Tuesday, August 14, 2012

The Queen of Versailles

Or, "Cinderella, Foreclosed."

A successful documentary often requires sheer dumb luck: sure, choosing the right subject is important, and finding the story in the footage is critical. But sometimes a filmmaker starts out to make one film, and ends up making something quite different. The Queen of Versailles is one of those films.

David Siegel, the King of Timeshares, was a very rich man. When he and his wife Jackie set out to build the largest single-family house in the United States, modeled on the French palace of Versailles, filmmaker Lauren Greenfield set out to document the construction.

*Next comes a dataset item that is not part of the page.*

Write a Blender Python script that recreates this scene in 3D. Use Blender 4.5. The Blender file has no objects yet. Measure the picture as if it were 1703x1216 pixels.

The collapse of the real estate market in 2008 took David's empire with it, and what begins as a story of jaw-dropping opulence gradually becomes a not-quite riches-to-rags story. The house, during the course of the movie, remains an empty shell. The Siegels, just like so many people in America, found themselves at the mercy of the banks. That's both its singular power and its greatest flaw: the Siegels do not, of course, wind up on welfare. But the story is still tremendously revealing. Greenfield has a knack for pulling out moments that will stay with you long after the film is over; the dull parts will be easy to forget.

You might wonder why the film is called The Queen of Versailles. Isn't it about a couple, after all? It is, and it isn't. Jackie Siegel is a fascinating character: a beautiful girl who grew up in a working-class neighborhood and eventually married one of the richest men in America; a woman who got an engineering degree and went to work for IBM yet still isn't quite the brightest pixel on the plasma display; a model who went on to have seven children; a generous woman who took in her niece and sent a check to a high school friend who couldn't pay her mortgage. It doesn't take an MFA to recognize a character like this when you see her.

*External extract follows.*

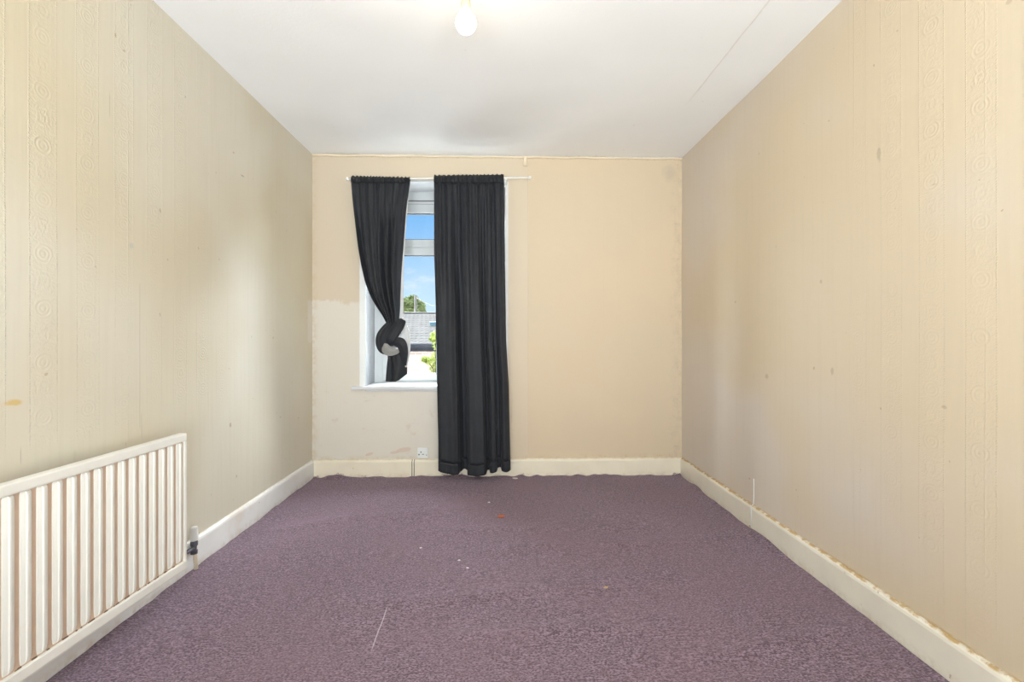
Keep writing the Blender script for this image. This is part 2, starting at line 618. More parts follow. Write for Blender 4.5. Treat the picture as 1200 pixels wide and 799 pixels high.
M = {}
M['wall_l'] = wallpaper_side('left_wallpaper', (0.61, 0.535, 0.385), (0.665, 0.615, 0.505), 0.166, 1.533, 1.137, True)
M['wall_r'] = wallpaper_side('right_wallpaper', (0.675, 0.56, 0.40), (0.68, 0.605, 0.525), 0.166, 1.526, 1.22, False)
M['wall_b'] = wallpaper_back('back_wallpaper')
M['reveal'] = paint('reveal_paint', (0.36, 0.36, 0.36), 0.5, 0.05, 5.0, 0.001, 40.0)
M['ceiling'] = ceiling_mat()
M['carpet'] = carpet_mat()
M['floor'] = paint('floor_boards', (0.25, 0.17, 0.10), 0.7, 0.12)
M['skirt'] = skirting_mat('skirting_gloss', (0.84, 0.765, 0.61), 0.30)
M['skirt_r'] = skirting_mat('skirting_gloss_right', (0.84, 0.785, 0.66), 0.95)
M['skirt_l'] = skirting_mat('skirting_gloss_left', (0.85, 0.85, 0.83), 0.15)
M['upvc'] = paint('white_plastic_frame', (0.68, 0.70, 0.695), 0.35, 0.02, 5.0, 0.0001)
M['gasket'] = paint('black_gasket', (0.02, 0.025, 0.03), 0.6, 0.05)
M['glass'] = glass_mat()
M['glass_clear'] = bpy.data.materials.new('window_glass_body')
M['glass_clear'].use_nodes = True
_n = M['glass_clear'].node_tree
_t = _n.nodes.new('ShaderNodeBsdfTransparent')
_t.inputs[0].default_value = (0.98, 0.985, 0.985, 1)
_n.links.new(_t.outputs[0], _n.nodes['Material Output'].inputs[0])
M['sill'] = paint('sill_gloss', (0.73, 0.735, 0.74), 0.28, 0.03)
M['rad'] = paint('radiator_enamel', (0.82, 0.80, 0.73), 0.35, 0.03, 9.0, 0.0003, 60.0)
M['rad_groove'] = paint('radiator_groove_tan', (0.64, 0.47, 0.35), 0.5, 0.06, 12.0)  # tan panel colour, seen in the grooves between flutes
M['rust'] = paint('rust_chip', (0.20, 0.13, 0.08), 0.9, 0.1)
M['metal_dark'] = paint('tarnished_metal', (0.10, 0.105, 0.13), 0.4, 0.15, 60.0, 0.002, 120.0)
M['pipe'] = paint('cream_pipe_paint', (0.78, 0.68, 0.52), 0.4, 0.08, 40.0)
M['white_plastic'] = paint('white_plastic', (0.82, 0.82, 0.80), 0.35, 0.03)
M['holder'] = paint('cream_plastic', (0.62, 0.50, 0.34), 0.5, 0.03)
M['black'] = paint('socket_hole', (0.01, 0.01, 0.01), 0.8, 0.0)
M['curtain'] = fabric('charcoal_curtain_cloth', (0.018, 0.0198, 0.0245), (0.014, 0.0152, 0.019))
M['curtain_band'] = fabric('charcoal_heading_cloth', (0.015, 0.016, 0.019), (0.011, 0.012, 0.015))
M['lining'] = fabric('grey_lining_cloth', (0.27, 0.265, 0.25), (0.22, 0.215, 0.205))
M['lining_backlit'] = fabric('backlit_lining_cloth', (0.62, 0.63, 0.63), (0.54, 0.55, 0.55))  # lining colour lightened to stand in for light coming through the cloth
M['rod'] = paint('white_rod_enamel', (0.80, 0.80, 0.78), 0.3, 0.03)
M['paper'] = paint('peeling_paper', (0.84, 0.72, 0.54), 0.6, 0.05)
M['bulb'] = bulb_mat()
M['brick'] = brick_mat()
M['roof'] = paint('grey_roof_sheet', (0.085, 0.081, 0.077), 1.0, 0.10, 2.5, 0.002, 20.0, spec=0.0)
M['ridge'] = paint('pale_ridge_tile', (0.15, 0.147, 0.142), 1.0, 0.1, spec=0.0)
M['gutter'] = paint('dark_gutter', (0.04, 0.042, 0.05), 0.9, 0.1, spec=0.05)
M['skylight'] = paint('rooflight_glass', (0.16, 0.27, 0.34), 0.3, 0.05)
M['leaf_tree'] = leaf_mat('tree_leaf', (0.13, 0.17, 0.07), (0.19, 0.225, 0.11))
M['leaf_bush'] = leaf_mat('bush_leaf', (0.22, 0.27, 0.06), (0.32, 0.36, 0.12))
M['bark'] = paint('bark', (0.10, 0.075, 0.05), 0.9, 0.2, 8.0)
M['pole'] = paint('pole_wood', (0.10, 0.09, 0.08), 0.9, 0.15)
M['grass'] = paint('yard_ground', (0.60, 0.59, 0.57), 0.95, 0.08, 1.5, spec=0.0)
M['thread'] = fabric('carpet_thread', (0.16, 0.11, 0.13), (0.22, 0.16, 0.18))
M['orange'] = paint('orange_scrap', (0.50, 0.13, 0.06), 0.8, 0.1)
M['crumb'] = paint('pale_crumb', (0.72, 0.68, 0.66), 0.8, 0.05)
M['crumb_tan'] = paint('tan_crumb', (0.50, 0.36, 0.18), 0.8, 0.05)

# ------------------------------------------------------------------ room shell
WT = 0.28                                        # depth of the window recess
OX0, OX1 = PY(428, 400, D).x, PY(592, 400, D).x  # opening
OZ0, OZ1 = PY(430, 452, D).z, PY(500, 211, D).z
YW = D + WT                                      # room face of the window frame
TH = 0.42                                        # wall thickness

bm = B()
box(bm, XL - 0.2, XR + 0.2, YR - 0.2, D + TH, -0.15, -0.02)
tag(obj('floor', bm, M['floor']), 'bare boarded floor under the purple carpet', kind='structure')
bm = B()
grid(bm, 60, 90, lambda s, t: Vector((XL - 0.02 + (XR - XL + 0.04) * s, YR - 0.02 + (D - YR + 0.04) * t,
     H + 0.006 * mnoise.noise(Vector((s * 5, t * 8, 3))) + 0.006 * sstep(0.90, 1.0, t) * mnoise.noise(Vector((s * 9, t * 3, 9))))))
g2 = bmesh.ops.extrude_face_region(bm, geom=bm.faces[:])
for v in g2['geom']:
    if isinstance(v, bmesh.types.BMVert): v.co.z = H + 0.12
tag(obj('ceiling', bm, M['ceiling'], smooth=True, angle=0.6), 'white painted ceiling with a paper seam on the right', kind='structure')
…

Meanwhile, whenever David shows up, the movie seems to transform momentarily into Enron: The Smartest Guys in the Room. David is only interesting as long as he's rich. Towards the beginning of the film he takes credit for putting George W. Bush in the White House (and he's a Florida billionaire, so you have to at least consider the possibility that this is more than mere boastfulness). He doesn't quite sweep the audience off its feet, but you can at least understand the appeal, as Greenfield investigates the epic grandeur of the timeshare business. As the family fortune spirals lazily down the drain, though, David quickly becomes a grumpy grandpa, huddled shirtless in the TV room surrounded by boxes of papers.

If you think Jackie's a golddigger–and come on, of course you did–this is where she will surprise you. Partially. She's neither as shallow as your suspect nor as plucky as you hope. On the one hand, she clearly isn't going to leave David, and in fact she refuses to despair or even to raise her voice.

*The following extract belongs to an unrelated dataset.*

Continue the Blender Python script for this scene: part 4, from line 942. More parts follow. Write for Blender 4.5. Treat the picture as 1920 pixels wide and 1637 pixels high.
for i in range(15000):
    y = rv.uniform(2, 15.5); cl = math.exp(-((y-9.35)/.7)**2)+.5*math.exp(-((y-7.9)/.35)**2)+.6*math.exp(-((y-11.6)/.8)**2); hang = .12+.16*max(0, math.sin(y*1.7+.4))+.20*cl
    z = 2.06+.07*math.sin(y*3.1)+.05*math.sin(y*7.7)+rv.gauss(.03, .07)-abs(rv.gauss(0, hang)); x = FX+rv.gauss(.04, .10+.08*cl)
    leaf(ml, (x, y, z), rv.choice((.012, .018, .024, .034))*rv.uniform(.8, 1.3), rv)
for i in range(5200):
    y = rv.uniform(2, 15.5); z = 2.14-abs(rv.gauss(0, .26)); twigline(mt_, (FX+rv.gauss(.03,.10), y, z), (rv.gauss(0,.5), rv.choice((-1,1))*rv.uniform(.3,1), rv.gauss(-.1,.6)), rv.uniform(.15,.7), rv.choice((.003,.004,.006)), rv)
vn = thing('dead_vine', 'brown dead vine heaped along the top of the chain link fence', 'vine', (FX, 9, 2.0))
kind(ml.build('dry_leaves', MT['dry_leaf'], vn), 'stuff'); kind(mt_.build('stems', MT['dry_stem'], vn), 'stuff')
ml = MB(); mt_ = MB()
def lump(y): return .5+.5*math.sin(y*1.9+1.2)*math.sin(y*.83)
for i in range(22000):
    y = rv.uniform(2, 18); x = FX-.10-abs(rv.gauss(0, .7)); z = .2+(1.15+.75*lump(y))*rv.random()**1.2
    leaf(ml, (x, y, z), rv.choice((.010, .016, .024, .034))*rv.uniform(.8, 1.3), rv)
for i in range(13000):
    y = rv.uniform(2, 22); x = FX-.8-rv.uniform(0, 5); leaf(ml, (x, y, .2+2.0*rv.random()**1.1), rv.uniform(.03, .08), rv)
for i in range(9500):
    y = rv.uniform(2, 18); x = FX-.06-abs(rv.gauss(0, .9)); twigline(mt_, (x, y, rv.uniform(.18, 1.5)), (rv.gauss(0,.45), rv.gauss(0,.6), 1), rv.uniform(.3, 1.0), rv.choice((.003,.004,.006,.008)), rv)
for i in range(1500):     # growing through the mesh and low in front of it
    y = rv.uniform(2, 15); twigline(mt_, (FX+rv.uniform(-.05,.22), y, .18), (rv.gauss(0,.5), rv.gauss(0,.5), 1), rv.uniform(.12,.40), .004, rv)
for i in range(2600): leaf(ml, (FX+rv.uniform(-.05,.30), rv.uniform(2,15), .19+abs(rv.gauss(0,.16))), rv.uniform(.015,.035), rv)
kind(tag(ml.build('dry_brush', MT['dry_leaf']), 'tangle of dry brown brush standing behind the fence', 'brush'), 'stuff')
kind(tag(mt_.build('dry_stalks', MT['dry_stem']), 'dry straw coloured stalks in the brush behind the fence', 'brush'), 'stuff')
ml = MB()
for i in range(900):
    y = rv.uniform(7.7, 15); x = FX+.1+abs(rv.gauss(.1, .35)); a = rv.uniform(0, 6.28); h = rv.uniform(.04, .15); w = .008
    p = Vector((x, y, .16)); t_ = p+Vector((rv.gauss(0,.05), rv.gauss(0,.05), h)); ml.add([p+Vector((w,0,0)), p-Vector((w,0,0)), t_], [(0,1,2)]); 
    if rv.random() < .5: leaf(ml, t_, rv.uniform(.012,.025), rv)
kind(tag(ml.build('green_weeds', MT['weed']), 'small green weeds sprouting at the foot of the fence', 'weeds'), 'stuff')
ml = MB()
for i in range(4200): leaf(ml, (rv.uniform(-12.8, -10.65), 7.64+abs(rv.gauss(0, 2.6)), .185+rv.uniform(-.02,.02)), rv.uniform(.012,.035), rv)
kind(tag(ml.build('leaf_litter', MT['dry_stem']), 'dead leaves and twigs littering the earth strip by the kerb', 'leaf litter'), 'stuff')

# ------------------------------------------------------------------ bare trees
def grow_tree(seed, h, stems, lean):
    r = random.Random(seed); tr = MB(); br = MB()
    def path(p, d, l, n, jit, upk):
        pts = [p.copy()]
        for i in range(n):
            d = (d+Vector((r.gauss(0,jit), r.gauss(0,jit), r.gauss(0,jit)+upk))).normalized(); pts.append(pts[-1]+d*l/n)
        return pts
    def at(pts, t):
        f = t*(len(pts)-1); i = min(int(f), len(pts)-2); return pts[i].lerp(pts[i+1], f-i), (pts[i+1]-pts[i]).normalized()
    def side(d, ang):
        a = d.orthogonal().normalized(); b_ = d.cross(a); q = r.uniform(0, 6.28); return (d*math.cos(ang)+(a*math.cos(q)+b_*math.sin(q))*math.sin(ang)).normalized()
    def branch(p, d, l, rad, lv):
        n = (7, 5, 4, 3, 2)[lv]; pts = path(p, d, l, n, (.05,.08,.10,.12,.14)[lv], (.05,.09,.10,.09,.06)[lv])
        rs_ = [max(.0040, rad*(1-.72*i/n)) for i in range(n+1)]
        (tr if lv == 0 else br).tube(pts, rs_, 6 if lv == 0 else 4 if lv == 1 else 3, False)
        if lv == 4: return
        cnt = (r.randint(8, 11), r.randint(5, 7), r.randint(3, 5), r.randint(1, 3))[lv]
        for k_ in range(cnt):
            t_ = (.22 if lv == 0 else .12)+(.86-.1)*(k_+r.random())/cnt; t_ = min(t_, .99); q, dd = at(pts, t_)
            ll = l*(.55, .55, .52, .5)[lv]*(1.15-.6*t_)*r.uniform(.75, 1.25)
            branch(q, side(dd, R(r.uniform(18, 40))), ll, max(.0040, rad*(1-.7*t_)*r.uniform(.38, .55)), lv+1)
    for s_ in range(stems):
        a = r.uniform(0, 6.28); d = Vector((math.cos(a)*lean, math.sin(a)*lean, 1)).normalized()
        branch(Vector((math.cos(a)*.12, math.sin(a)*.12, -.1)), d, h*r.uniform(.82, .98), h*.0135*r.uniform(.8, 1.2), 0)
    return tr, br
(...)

On the other hand, she clearly wasn't cut out for the drudgery of taking care of a Brady Bunch-plus of rugrats in house which (we learn early on in the movie) has seventeen bathrooms to clean, to say nothing of a few dogs. As Jackie herself puts it, in one of the previously-mentioned moments that will stay with you, she'd never have had seven children if she'd known she had to take care of them herself.

The movie makes a token effort to contrast the lifestyles of the not-quite-so-rich with the lifestyles of the servants-of-the-not-quite-so-rich, notably the filipino nannies and the limo driver with a secret. These make for some of the movie's most important moments, and the only really touching ones. It simultaneously leaves you wanting more and undercuts the entire narrative. 

The nanny hasn't seen her son since he was seven (he's now twenty-six). That makes it really hard to feel anything at all for the Siegels. Greenfield was extremely lucky to find both a memorable character in Jackie Siegel and a once-in-a-lifetime story in the disintegration of the Siegel empire; but she doesn't really manage to universalize that story. At one point Jackie says that if the family had to move into a three-bedroom home it would be fine; but that only makes you feel for the people who might have lost a three-bedroom home so that the Siegels could move in.